隈研吾事務所で選定 復興の橋のデザイン(南三陸町)

[2017/8/11 宮城版]
 本吉郡南三陸町は、志津川地区で港橋を架け替えるため、「平成29年度南三陸町復興の橋橋りょう選定詳細検討業務」を隈研吾建築都市設計事務所(東京都港区)に委託する。港橋は、津波被害を受けた同地区の八幡川に架かっており、復興まちづくりに合わせて架け替える。新橋は人道橋で「復興の橋」に位置付けており、27年度にコンペでデザインを募集し、2作品を優秀賞に選定。このうち1作品を採用するため、同業務を委託して年内に絞り込む考えだ。

 デザインコンペでは応募があった215作品の中から、森創太氏・蜷川結氏の2人と、堀越一希氏の提案した作品が優秀賞に選ばれた。当時は森氏らがnmstudio、堀越氏が東京理科大学大学院の所属になっていた。

 森氏らの作品は、志津川湾の海に向かって弧を描く橋のデザインで、三日月のような形状が特徴となっている。周囲一帯を見渡せる橋の中心には、多くの人が集まれるイベント空間を設ける。構造はスプラット付きPC箱桁で、基礎は支持くいを用いることにしている。コンペの審査では、この基礎と河川堤防との兼ね合いが問題視された。

 堀越氏のデザインは、むきだしの骨組みが津波に逆らって立ち続ける姿をイメージした。町内に到達した高さ15・9mの波を表現している。構造はワーレントラスの単純桁だが、RC造のフィーレンディールやPC造のアーチ構造も組み込む考え。斜材の位置などに課題が残されていた。

 町は28年度に、デザインを1作品に絞り込むため、概略設計検討業務を近代設計(東北支社・仙台市若林区)に委託した。その後、コンペの審査委員から指摘を受け、特殊な構造に踏み込んだ詳細な検討や、コストの削減などが必要になったため、改めて選定詳細検討業務を委託することにした。

 隈研吾建築都市設計事務所の隈研吾氏は、東京大学の教授で、コンペでは審査委員長を務めた。震災復興では志津川地区のグランドデザインを手掛けるなど、同町と深い関わりを持つ。

 「復興の橋」は架設場所がまだ定まっていない。
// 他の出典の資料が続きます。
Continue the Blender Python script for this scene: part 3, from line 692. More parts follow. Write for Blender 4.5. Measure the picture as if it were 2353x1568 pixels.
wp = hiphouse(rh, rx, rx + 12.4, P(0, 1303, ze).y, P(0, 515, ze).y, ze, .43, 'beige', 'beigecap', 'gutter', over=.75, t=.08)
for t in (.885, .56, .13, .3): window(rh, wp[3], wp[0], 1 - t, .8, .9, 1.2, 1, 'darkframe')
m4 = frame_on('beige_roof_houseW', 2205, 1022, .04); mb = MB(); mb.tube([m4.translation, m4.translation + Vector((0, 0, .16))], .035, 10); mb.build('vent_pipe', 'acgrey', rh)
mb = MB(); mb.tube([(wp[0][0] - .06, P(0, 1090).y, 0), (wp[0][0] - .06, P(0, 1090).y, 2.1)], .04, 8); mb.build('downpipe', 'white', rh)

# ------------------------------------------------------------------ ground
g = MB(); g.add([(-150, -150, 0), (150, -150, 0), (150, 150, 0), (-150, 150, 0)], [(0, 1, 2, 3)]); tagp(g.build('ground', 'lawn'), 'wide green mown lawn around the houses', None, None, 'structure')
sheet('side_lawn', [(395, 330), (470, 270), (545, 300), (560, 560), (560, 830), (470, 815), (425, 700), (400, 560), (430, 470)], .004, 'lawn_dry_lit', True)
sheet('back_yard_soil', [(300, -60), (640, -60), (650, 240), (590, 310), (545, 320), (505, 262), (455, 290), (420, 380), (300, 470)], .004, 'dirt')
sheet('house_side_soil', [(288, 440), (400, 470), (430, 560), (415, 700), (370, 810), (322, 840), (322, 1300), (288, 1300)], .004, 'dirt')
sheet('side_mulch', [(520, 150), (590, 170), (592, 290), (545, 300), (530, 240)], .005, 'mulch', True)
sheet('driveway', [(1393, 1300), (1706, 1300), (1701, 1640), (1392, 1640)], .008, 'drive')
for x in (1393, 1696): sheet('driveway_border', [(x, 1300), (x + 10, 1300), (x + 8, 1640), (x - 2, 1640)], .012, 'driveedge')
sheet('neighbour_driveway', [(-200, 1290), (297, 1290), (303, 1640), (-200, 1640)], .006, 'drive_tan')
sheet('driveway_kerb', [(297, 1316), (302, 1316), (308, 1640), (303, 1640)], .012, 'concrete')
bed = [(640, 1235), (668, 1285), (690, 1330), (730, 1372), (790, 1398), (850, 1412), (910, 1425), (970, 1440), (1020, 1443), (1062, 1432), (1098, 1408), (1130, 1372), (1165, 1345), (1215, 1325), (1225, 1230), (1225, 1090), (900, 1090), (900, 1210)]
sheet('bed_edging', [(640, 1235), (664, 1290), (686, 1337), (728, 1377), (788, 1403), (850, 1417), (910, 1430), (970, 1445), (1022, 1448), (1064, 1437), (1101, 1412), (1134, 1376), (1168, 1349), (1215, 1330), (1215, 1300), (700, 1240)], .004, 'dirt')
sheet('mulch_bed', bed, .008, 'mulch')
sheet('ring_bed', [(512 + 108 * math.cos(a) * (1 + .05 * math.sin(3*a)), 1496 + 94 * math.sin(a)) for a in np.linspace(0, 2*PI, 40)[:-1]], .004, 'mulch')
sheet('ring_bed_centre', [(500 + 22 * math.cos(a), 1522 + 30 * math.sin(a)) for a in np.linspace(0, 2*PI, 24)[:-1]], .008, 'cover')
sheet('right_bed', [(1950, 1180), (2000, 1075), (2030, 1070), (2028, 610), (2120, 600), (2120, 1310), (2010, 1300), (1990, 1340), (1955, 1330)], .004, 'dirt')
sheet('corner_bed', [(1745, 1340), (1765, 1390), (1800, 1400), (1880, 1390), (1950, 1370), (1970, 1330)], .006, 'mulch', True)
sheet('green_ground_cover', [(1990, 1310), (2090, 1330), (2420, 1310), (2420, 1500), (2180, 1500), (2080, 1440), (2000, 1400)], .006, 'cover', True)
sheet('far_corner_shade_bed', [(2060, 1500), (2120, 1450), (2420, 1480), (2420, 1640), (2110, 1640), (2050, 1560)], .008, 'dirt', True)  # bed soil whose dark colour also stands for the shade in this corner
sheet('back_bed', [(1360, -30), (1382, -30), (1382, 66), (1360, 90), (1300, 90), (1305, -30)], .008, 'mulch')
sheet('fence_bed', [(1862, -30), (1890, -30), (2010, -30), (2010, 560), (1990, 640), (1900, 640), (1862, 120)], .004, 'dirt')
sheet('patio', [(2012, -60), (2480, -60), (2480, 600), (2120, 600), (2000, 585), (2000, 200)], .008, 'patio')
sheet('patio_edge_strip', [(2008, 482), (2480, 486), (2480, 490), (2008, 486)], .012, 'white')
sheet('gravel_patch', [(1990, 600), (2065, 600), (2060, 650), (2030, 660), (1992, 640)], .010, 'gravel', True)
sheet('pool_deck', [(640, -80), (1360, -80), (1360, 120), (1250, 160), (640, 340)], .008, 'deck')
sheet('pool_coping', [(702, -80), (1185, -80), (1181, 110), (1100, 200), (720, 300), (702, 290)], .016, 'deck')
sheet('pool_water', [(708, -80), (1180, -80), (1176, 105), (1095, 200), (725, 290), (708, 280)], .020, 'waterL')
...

今後は、水尻川から八幡川に至る区間の新しい国道45号が完成し、高野会館前の町道復旧が終われば、既存の港橋の撤去に手を付ける。その後、「復興の橋」の架設や、その前後の護岸工事を進めることになる。

 既存の港橋は、橋長約42m、幅員8mの車道橋で、構造が3径間プレテンI桁橋。